Iterative Least Square‐Based Phase Optimized Intelligent Transmission With Large Intelligent Meta‐Surfaces
R. Baby Shalini, Naveena A. Priyadharsini, J. Arun KumarABSTRACT
Data transmission through large intelligent meta‐surfaces (LIMs) is one of the trending and key enabling technologies for 6G and beyond wireless communication networks. LIMs are more efficient than intelligent reflecting surfaces (IRS) by integrating large‐scale meta‐surfaces with embedded signal processing and sensing capabilities. As wireless communication evolves, channel characteristics remain highly unpredictable and uncontrollable. However, LIMs improve the wireless communication link's performance by modifying the phase shift of individual user signals from the base station.
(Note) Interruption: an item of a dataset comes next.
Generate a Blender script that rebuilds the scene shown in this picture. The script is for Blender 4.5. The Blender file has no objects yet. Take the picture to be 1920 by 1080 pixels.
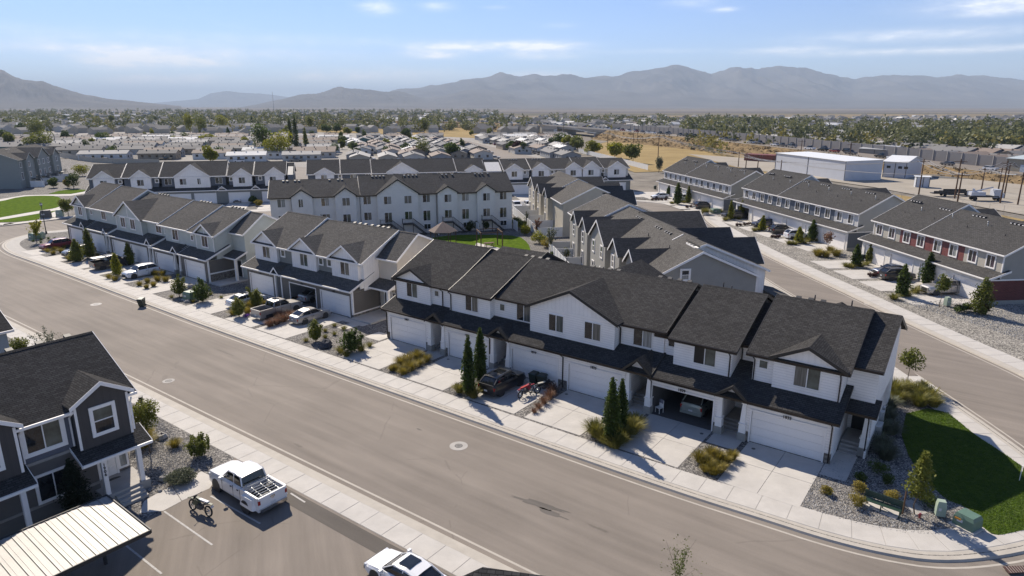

In this way, the proposed spread code‐assisted LIM uses an iterative least square‐based phase optimization (ILS‐PO) method that enhances the wireless link's overall reliability. Additionally, we utilize spreading to enhance the receiver performance for the end user. The proposed ILS‐PO method optimizes the phase shifts of LIM elements iteratively using the least square (LS) criterion to minimize the signal distortion and maximize the received signal power. This approach reduces the computational overhead compared to exhaustive optimization methods while maintaining robustness against imperfect channel state information (CSI). The bit error rate (BER), capacity, and throughput of the proposed method are compared with those of the decode‐and‐forward (DF) relaying system, the conventional IRS system with random phase optimization method under practical nonlinear and spatially correlated fading conditions. The simulation is performed under the existing orthogonal multiple access (OMA) scheme with imperfect CSI, and it evidently shows the superiority of the proposed ILS‐PO method for all practical scenarios.